“La terre est morte”, lance un Indien waorani à la cantonnade, à l’occasion d’une visite des zones contaminées par des déchets pétroliers de la province amazonienne de Sucumbíos, au nord-est du pays.
Une visite que le collectif UDAPT (Union des victimes des opérations pétrolières de Texaco) appelle “le tour toxique” d’un territoire de 450 000 hectares où se répartissent 30 000 personnes, précise le site engagé Mongabay dont un journaliste est présent ce jour-là.
Mais mardi 12 juillet, la Cour constitutionnelle d’Équateur a mis un terme définitif à une affaire qui remonte à 1993, rapporte El Telégrafo, “en condamnant le groupe pétrolier [américain] Chevron à payer 9,5 millards de dollars [8 milliards d’euros] pour les dégâts environnementaux causés aux populations de l’Amazonie équatorienne.”
L’histoire d’un désastre
Absorbée en 2001 par Chevron Petroleum, la compagnie pétrolière Texaco a exploité, avec le soutien de la société publique équatorienne Petroecuador, des gisements pétroliers dans les secteurs du Lago Agrio (province de Sucumbíos) et d’Orellana de l’Amazonie équatorienne, au nord-est du pays. Pendant près de trente ans, de 1964 à 1992, il a été établi que le groupe a déversé des eaux contaminées et des résidus de pétrole sur des zones cultivables.
Dès 1993, le collectif dépose une plainte devant un tribunal de New York. Les plaignants accusent Chevron d’avoir déversé dans ces régions “71 millions de litres de résidus pétroliers et 64 millions de litres de pétrole brut pendant vingt-six ans”, précise Mongabay.
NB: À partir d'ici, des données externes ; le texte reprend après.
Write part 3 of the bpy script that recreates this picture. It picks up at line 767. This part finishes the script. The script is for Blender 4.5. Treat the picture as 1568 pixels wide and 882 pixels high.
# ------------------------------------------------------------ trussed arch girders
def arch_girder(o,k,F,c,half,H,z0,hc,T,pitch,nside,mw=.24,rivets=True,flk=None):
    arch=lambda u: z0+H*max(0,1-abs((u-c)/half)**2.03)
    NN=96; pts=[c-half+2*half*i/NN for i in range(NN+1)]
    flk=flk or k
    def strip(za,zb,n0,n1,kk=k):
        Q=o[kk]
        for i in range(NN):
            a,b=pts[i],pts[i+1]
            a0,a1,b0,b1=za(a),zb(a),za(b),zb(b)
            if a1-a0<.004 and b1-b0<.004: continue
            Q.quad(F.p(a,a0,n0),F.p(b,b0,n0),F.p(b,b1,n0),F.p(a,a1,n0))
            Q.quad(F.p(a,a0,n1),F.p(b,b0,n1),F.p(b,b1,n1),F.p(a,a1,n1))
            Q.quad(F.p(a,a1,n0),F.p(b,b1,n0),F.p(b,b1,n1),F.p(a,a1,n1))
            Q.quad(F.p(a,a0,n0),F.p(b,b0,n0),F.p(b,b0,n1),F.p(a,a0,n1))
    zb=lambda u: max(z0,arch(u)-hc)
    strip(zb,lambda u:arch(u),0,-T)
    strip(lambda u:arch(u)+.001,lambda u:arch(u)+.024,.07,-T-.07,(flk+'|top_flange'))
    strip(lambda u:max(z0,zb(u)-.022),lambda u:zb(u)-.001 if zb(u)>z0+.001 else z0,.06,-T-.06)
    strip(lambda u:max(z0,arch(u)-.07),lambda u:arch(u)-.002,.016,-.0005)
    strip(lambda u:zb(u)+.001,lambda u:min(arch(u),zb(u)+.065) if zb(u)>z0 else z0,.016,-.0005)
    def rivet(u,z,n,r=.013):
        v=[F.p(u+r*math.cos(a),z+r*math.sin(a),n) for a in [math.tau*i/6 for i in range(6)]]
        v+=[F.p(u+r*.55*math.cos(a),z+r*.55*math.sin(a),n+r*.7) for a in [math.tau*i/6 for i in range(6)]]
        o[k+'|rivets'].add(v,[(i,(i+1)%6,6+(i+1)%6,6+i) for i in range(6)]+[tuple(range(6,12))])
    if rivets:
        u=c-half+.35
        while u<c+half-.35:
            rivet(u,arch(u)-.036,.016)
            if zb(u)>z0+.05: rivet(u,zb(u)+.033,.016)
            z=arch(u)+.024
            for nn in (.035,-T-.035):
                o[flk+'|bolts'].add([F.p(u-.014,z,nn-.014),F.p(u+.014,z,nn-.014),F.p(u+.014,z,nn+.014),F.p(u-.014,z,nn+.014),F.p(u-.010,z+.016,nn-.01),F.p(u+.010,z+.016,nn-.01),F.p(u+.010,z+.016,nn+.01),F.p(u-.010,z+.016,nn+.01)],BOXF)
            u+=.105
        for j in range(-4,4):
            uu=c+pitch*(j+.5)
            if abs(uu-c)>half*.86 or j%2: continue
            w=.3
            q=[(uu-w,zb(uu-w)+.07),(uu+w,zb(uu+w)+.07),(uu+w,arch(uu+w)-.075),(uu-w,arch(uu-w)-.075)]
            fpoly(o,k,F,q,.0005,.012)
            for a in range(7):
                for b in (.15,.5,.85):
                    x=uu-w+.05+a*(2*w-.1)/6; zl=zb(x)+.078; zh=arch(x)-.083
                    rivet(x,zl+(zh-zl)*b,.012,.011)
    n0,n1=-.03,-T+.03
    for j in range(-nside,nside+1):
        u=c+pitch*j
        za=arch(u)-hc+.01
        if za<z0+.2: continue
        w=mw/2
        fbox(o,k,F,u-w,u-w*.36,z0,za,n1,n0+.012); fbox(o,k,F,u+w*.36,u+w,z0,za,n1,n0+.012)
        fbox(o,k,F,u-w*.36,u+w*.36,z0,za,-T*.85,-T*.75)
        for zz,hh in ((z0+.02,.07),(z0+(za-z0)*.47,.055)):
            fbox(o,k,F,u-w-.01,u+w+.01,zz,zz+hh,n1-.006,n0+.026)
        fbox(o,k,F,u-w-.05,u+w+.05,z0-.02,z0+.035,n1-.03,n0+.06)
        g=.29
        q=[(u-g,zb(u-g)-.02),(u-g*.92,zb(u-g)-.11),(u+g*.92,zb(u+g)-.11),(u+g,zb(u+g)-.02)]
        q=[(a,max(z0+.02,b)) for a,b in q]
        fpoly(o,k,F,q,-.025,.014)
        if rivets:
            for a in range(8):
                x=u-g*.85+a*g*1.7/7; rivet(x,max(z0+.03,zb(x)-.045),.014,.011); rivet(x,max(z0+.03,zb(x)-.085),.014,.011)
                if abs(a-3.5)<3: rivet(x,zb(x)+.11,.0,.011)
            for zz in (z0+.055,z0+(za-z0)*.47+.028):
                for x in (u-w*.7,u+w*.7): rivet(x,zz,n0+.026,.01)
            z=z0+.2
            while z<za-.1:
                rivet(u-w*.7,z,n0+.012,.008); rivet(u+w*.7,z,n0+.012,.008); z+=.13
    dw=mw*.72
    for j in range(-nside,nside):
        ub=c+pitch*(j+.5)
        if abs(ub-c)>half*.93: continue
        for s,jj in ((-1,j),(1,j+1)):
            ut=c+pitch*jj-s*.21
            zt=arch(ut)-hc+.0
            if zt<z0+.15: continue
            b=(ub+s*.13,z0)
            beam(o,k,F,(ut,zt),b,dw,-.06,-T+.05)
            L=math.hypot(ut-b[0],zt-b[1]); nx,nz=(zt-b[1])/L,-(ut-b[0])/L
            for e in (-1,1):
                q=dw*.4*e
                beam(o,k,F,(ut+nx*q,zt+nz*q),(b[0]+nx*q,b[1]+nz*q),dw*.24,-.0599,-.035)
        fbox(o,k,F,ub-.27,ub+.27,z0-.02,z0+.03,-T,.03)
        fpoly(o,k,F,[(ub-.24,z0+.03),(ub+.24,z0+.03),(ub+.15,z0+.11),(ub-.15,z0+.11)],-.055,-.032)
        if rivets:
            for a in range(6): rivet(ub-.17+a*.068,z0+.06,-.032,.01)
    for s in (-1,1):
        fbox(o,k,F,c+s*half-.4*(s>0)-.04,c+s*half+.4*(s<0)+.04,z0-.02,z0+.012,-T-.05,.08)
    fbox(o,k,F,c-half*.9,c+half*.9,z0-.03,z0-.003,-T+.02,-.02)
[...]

Le procès est par la suite transféré à la justice équatorienne à la demande du groupe américain.
En 2011, un tribunal de première instance condamne la multinationale à 9,5 milliards de dollars d’amende et “à demander pardon” aux indiens affectés par la pollution, mais “Chevron soutient que la sentence est illégitime”, notait alors le site Ecuavisa.
Dans un reportage réalisé sur place en 2015, le quotidien espagnol El Diario a pu voir “les immenses fosses – des piscines – qui avaient été creusées [par Chevron] au niveau même du sol et où étaient jetés le pétrole testé, les boues contaminées suite à la perforation et les eaux de formation” [qui se forment au contact du pétrole ou du gaz lorsque l’on fore]. Tout cela “sans aucune précaution prise pour imperméabiliser le sol (…) et suivant une pratique déjà considérée à l’époque comme obsolète voire interdite, par exemple aux États-Unis.”
Selon des informations maintes fois recoupées, nombre de ces “fosses” ont ensuite été recouvertes de terre par l’entreprise, dans le but de les cacher.
L’heure des comptes
La décision de la Cour constitutionnelle apparaît irrévocable à l’issue de ce long parcours judiciaire qui a opposé le pétrolier Chevron au collectif d’indiens soutenu par des ONG internationales, telles qu’Amazon Watch (États-Unis) ou l’International Institute for Sustainable Development (IISD, Canada), comme s’en réjouit un avocat du collectif :
Nous avons gagné définitivement cette bataille dans les tribunaux équatoriens, et c’est un triomphe pour notre pays et pour le monde entier, pour tous ceux qui luttent pour un environnement sain.”
Néanmoins, des obstacles judiciaires attendent encore les plaignants, qui devront “recourir à des tribunaux dans d’autres pays où Chevron a encore des activités”, rapporte El Universo, faute de pouvoir contraindre l’entreprise à payer sa dette en Équateur.
De son côté, l’avocat de l’entreprise américaine a dénoncé “le déni de justice, la fraude et la corruption contre Chevron en Équateur”, dans un communiqué rapporté par le quotidien El Comercio.